A bien des égards, ce mémorandum ressemble aux instructions générales confiées par Trump en 2017 à Robert Lighthizer, son premier représentant au Commerce, qui avaient préparé le terrain de la guerre douanière déclarée l’année suivante par Trump à la Chine. Les médias américains et chinois suggèrent qu’un Trump avant tout désireux de conclure des deals viendrait édulcorer les projets de droits de douane controversés sur lesquels il a fait campagne. Je ne suis pas d’accord avec eux. Sa première semaine de retour au pouvoir rappelle en effet de manière inquiétante les premiers jours de Trump 1.0, qui n’avaient pas vraiment été synonyme de paix et de tranquillité sur le front commercial.

Le style de gouvernance de Trump, en particulier ses déclarations fracassantes, illustre une dangereuse personnalisation de la politique américaine. Qu’il s’agisse des grâces accordées aux insurgés du Capitole, de son retrait de l’Accord de Paris sur le climat et de l’Organisation mondiale de la santé, ou encore de sa décision de mettre fin à la citoyenneté par le droit du sol, la stratégie de choc et d’effroi employée par Trump constitue bien davantage une stratégie marketing que le fruit d’une réflexion et de consultations approfondies.

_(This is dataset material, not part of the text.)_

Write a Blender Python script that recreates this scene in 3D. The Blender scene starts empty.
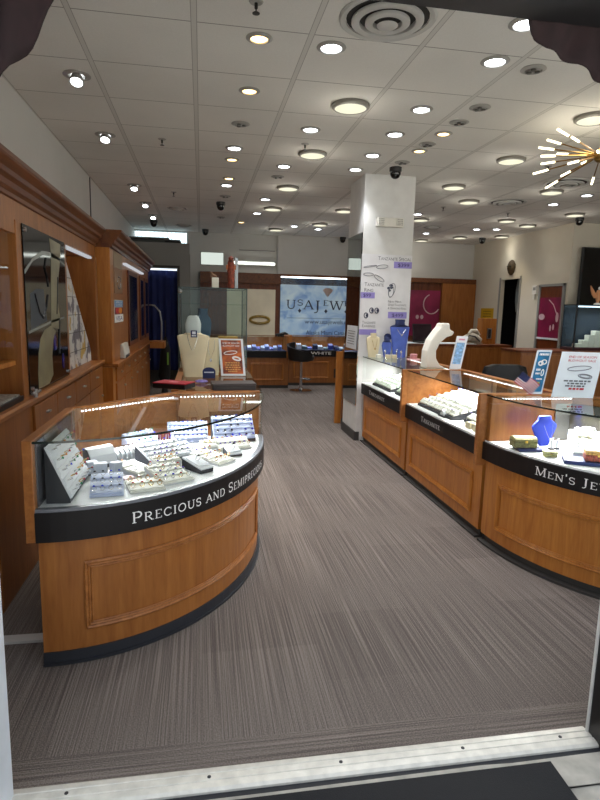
import bpy, bmesh, math, random
from math import sin, cos, pi, radians, sqrt
from mathutils import Vector, Matrix
random.seed(7)
SC = bpy.context.scene
COL = SC.collection

# ------------------------------------------------------------------ materials
def lin(c):
    if isinstance(c, str):
        c = [int(c[i:i+2], 16)/255 for i in (0, 2, 4)]
        c = [x/12.92 if x <= .04045 else ((x+.055)/1.055)**2.4 for x in c]
    return (c[0], c[1], c[2], 1)
MATS = {}
def newmat(n):
    m = bpy.data.materials.new(n); m.use_nodes = True
    nt = m.node_tree; nt.nodes.clear()
    return m, nt, nt.nodes, nt.links
def pbr(n, col, rough=.5, metal=0, emit=None, es=0, var=0, vs=8, spec=.5, bump=0):
    if n in MATS: return MATS[n]
    m, nt, N, L = newmat(n)
    o = N.new('ShaderNodeOutputMaterial'); p = N.new('ShaderNodeBsdfPrincipled')
    L.new(p.outputs[0], o.inputs[0])
    c = lin(col)
    p.inputs['Base Color'].default_value = c
    p.inputs['Roughness'].default_value = rough
    p.inputs['Metallic'].default_value = metal
    p.inputs['Specular IOR Level'].default_value = spec
    if emit:
        p.inputs['Emission Color'].default_value = lin(emit); p.inputs['Emission Strength'].default_value = es
    tc = N.new('ShaderNodeTexCoord'); nz = N.new('ShaderNodeTexNoise')
    nz.inputs['Scale'].default_value = vs; nz.inputs['Detail'].default_value = 4
    L.new(tc.outputs['Object'], nz.inputs['Vector'])
    r = N.new('ShaderNodeValToRGB')
    v = var if var else .06
    r.color_ramp.elements[0].position = .3; r.color_ramp.elements[1].position = .7
    r.color_ramp.elements[0].color = (c[0]*(1-v), c[1]*(1-v), c[2]*(1-v), 1)
    r.color_ramp.elements[1].color = (min(1, c[0]*(1+v)), min(1, c[1]*(1+v)), min(1, c[2]*(1+v)), 1)
    L.new(nz.outputs['Fac'], r.inputs['Fac']); L.new(r.outputs['Color'], p.inputs['Base Color'])
    if bump:
        b = N.new('ShaderNodeBump'); b.inputs['Strength'].default_value = bump; b.inputs['Distance'].default_value = .003
        L.new(nz.outputs['Fac'], b.inputs['Height']); L.new(b.outputs[0], p.inputs['Normal'])
    MATS[n] = m
    return m
def wood(n, c1, c2, rough=.32, axis='z', sc=1.0):
    m, nt, N, L = newmat(n)
    o = N.new('ShaderNodeOutputMaterial'); p = N.new('ShaderNodeBsdfPrincipled')
    L.new(p.outputs[0], o.inputs[0])
    tc = N.new('ShaderNodeTexCoord'); mp = N.new('ShaderNodeMapping')
    s = {'z': (9, 9, .9), 'x': (.9, 9, 9), 'y': (9, .9, 9)}[axis]
    mp.inputs['Scale'].default_value = [q*sc for q in s]
    L.new(tc.outputs['Object'], mp.inputs['Vector'])
    nz = N.new('ShaderNodeTexNoise'); nz.inputs['Scale'].default_value = 2.2; nz.inputs['Detail'].default_value = 7; nz.inputs['Distortion'].default_value = 1.1
    L.new(mp.outputs[0], nz.inputs['Vector'])
    n2 = N.new('ShaderNodeTexNoise'); n2.inputs['Scale'].default_value = 14; n2.inputs['Detail'].default_value = 3
    L.new(mp.outputs[0], n2.inputs['Vector'])
    ad = N.new('ShaderNodeMath'); ad.operation = 'MULTIPLY_ADD'; ad.inputs[1].default_value = .35; 
    L.new(n2.outputs['Fac'], ad.inputs[0]); L.new(nz.outputs['Fac'], ad.inputs[2])
    r = N.new('ShaderNodeValToRGB')
    r.color_ramp.elements[0].position = .45; r.color_ramp.elements[1].position = .88
    r.color_ramp.elements[0].color = lin(c1); r.color_ramp.elements[1].color = lin(c2)
    L.new(ad.outputs[0], r.inputs['Fac']); L.new(r.outputs['Color'], p.inputs['Base Color'])
    p.inputs['Roughness'].default_value = rough
    p.inputs['Specular IOR Level'].default_value = .4
    MATS[n] = m
    return m
def glass(n, tint='eef6f4', ior=1.5, rough=0.0, k=1.0):
    m, nt, N, L = newmat(n)
    o = N.new('ShaderNodeOutputMaterial'); mx = N.new('ShaderNodeMixShader')
    t = N.new('ShaderNodeBsdfTransparent'); g = N.new('ShaderNodeBsdfGlossy'); f = N.new('ShaderNodeFresnel')
    t.inputs['Color'].default_value = lin(tint); g.inputs['Roughness'].default_value = rough
    f.inputs['IOR'].default_value = ior
    mu = N.new('ShaderNodeMath'); mu.operation = 'MULTIPLY'; mu.inputs[1].default_value = k; mu.use_clamp = True
    nz = N.new('ShaderNodeTexNoise'); nz.inputs['Scale'].default_value = 1.5
    b = N.new('ShaderNodeBump'); b.inputs['Strength'].default_value = .01; b.inputs['Distance'].default_value = .01
    L.new(nz.outputs['Fac'], b.inputs['Height']); L.new(b.outputs[0], g.inputs['Normal'])
    ge = N.new('ShaderNodeNewGeometry'); fr = N.new('ShaderNodeMath'); fr.operation = 'SUBTRACT'; fr.inputs[0].default_value = 1; L.new(ge.outputs['Backfacing'], fr.inputs[1])
    ff = N.new('ShaderNodeMath'); ff.operation = 'MULTIPLY'; L.new(f.outputs[0], ff.inputs[0]); L.new(fr.outputs[0], ff.inputs[1])
    L.new(ff.outputs[0], mu.inputs[0]); L.new(mu.outputs[0], mx.inputs[0])
    L.new(t.outputs[0], mx.inputs[1]); L.new(g.outputs[0], mx.inputs[2]); L.new(mx.outputs[0], o.inputs[0])
    MATS[n] = m
    return m
def emis(n, col, s):
    return pbr(n, '202020', .6, emit=col, es=s)

WOOD = wood('wood_cherry', '8c5427', 'a86c36')
WOODD = wood('wood_dark', '54270e', '7d401b', .38)
WOODL = wood('wood_light', 'a46228', 'c07f3a', .34)
WOODX = wood('wood_rail', '8d5427', 'b0723c', .34, 'y')
CROWN = wood('wood_crown', '552c13', '78451f', .35, 'y')
BLACK = pbr('black_band', '141113', .5, spec=.3)
KICK = pbr('kick_vinyl', '2b2d33', .45)
KICKG = pbr('kick_vinyl_grey', '3a3836', .5)
WHITE = pbr('white_lining', 'f0f0f2', .6)
LETTER = pbr('letter_white', 'f2f2f2', .5)
INK = pbr('letter_ink', '1b2140', .5)
PLASTER = pbr('wall_paint', 'c9c8c4', .85, var=.03, vs=2)
PLASTERD = pbr('wall_paint_cream', 'cfc8b8', .85, var=.03, vs=2)
GREYP = pbr('wall_paint_grey', '8f8f8c', .85, var=.03, vs=2)
GLASS = glass('counter_glass', 'fbfdfc', 1.45, k=.6)
GLASST = glass('counter_glass_top', 'f6fbf9', 1.5, k=.9)
GEDGE = pbr('glass_edge', '0d1f1c', .2)
CASEG = glass('case_glass', 'f3f9f7', 1.45, k=.6)
STEEL = pbr('brushed_steel', 'b9bbbd', .3, 1)
BRASS = pbr('brass', '8a6a3a', .3, 1)
GOLD = pbr('gold', 'd9b45e', .25, 1)
SILVER = pbr('silver', 'd8d8da', .22, 1)
MIRROR = pbr('mirror', 'c8ccca', .03, 1)
CREAM = pbr('cream_leatherette', 'dccfae', .65)
CREAMW = pbr('white_leatherette', 'e9e6dc', .6)
BLUEV = pbr('blue_velvet', '4c62b8', .75, var=.15, vs=14)
BLUEVD = pbr('navy_velvet', '1d2858', .7)
ROYAL = pbr('royal_blue_velvet', '2440c4', .6, var=.1)
BOARD = pbr('tray_charcoal', '26282f', .6)
PADW = pbr('tray_white', 'dcdde2', .65)
PADB = pbr('tray_pale_blue', 'c3cbe6', .6)
LED = emis('led', 'f4f8ff', 6)
LENSW = emis('lens_white', 'f2f8ff', 14)
LENSC = emis('lens_cream', 'f0ecd0', 1.0)
LENSWM = emis('lens_warm', 'ffd590', 6)
LENSD = pbr('lens_off', '8c8a86', .4)
TRIMW = pbr('lamp_trim', '9a9893', .5)
RUB = pbr('black_plastic', '0d0d0f', .4)
RUBM = pbr('black_cloth', '0b0b0d', .8)
PAPER = pbr('paper', 'dfe4ea', .7)
RED = pbr('red_ink', 'b8122c', .6)
PURPLE = pbr('purple_label', '8f84c8', .6)
PURPLED = pbr('purple_ink', '2e2560', .6)
GREYINK = pbr('grey_ink', '5d6068', .6)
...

C’était déjà le cas pour la politique commerciale des Etats-Unis durant le premier mandat de Trump, et ce le sera probablement à nouveau sous Trump 2.0, comme l’illustre l’exemple absurde du financement de l’ERS. L’imprévisibilité de Trump est toutefois également essentielle à sa marque, car elle ne permet pas de savoir quand un aboiement sera suivi d’une morsure. Comme l’avait ordonné Trump aux Proud Boys (qui avaient par la suite joué un rôle central dans l’organisation de la violente insurrection du 6 janvier 2021), «Rester en retrait, et tenez-vous prêts».


 

Copyright: Project Syndicate, 2025.

www.project-syndicate.org

A lire aussi...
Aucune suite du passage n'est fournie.